Di berbagai negara, pemerintah menumpas habis kelompok-kelompok
“tengil” pengganggu stabilitas politik, harmoni sosial, dan perdamaian
antar-umat manusia ini, sementara di negara-negara lain, pemerintah
melarang ormas “Islam garis keras” dan terus diawasi aktivitas dan gerak-gerik kelompok ini.
Karena tidak laku memasarkan ide-ide dan praktek keislaman yang
mereka anut dan percayai, maka mereka menggunakan cara-cara kekerasan:
pemaksaan, menakut-nakuti, sampai pada kekerasan fisik. Kalau laku kan
gak perlu pakai cara-cara kekerasan karena orang akan dengan suka rela
memeluk versi atau jenis keislaman yang mereka “pasarkan”.
Dengan kata lain, kekerasan bagi kelompok ini adalah akibat sekaligus
strategi untuk memasarkan “dagangan Islam” yang mereka tawarkan. Maka
Anda jangan heran kalau sejarah eksistensi kelompok “Islam garis keras”
ini selalu diiringi dengan kekerasan.
Kultur masyarakat Islam Indonesia itu pada umumnya adalah “kultur
Islam nominal” yang sangat fleksibel dalam beragama dan berislam serta
kurang begitu menyukai “ekstrimitas” keagamaan. “Geografi kutural”
Indonesia yang warna-warni, yang kontras dengan kawasan Arab dan Timur Tengah, sangat mempengaruhi corak keislaman dan keberislaman kaum Muslim disini.
Budaya keislaman Indonesia itu tidak dibentuk secara tiba-tiba tetapi
melalui proses sejarah yang begitu panjang. Karena itu sejak abad-abad
silam, munculnya aneka kelompok keislaman yang kaku-regeng kayak tiang
listrik ini selalu mendapatkan penolakan dan reaksi negatif masyarakat
setempat.
Jangan melihat atau mengukur Islam di Indonesia dari yang tampak
hingar-bingar di tv-tv atau di titik-titik tertentu di sejumlah kota
besar. Tetapi tengoklah ke kota-kota kecil di berbagai daerah, ke
pinggiran-pinggiran kota, ke kampung-kampung, maka kita akan merasakan
Islam seperti apa yang didambakan oleh kaum Muslim di Indonesia.
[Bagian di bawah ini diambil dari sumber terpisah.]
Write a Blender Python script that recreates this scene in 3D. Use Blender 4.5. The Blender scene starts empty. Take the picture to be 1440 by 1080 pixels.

Tidak seperti kelompok “Islam eskrim” eh “ekstrim” maksudku, yang
hobi berkoar-koar seperti ayam mau bertelur, kaum Muslim kebanyakan di
Indonesia itu lebih memilih diam dan fokus dengan aktivitas sehari-hari
ketimbang grudak-gruduk kesana-kemari. Meski begitu, mereka tahu mana
yang baik, mana yang buruk. Pada waktunya nanti mereka akan bersikap.
Terbukti setiap Pemilu, kaum Muslim kebanyakan tidak menggubris ajakan,
seruan, dan propaganda para elit “Islam garis keras” ini. Ya kan?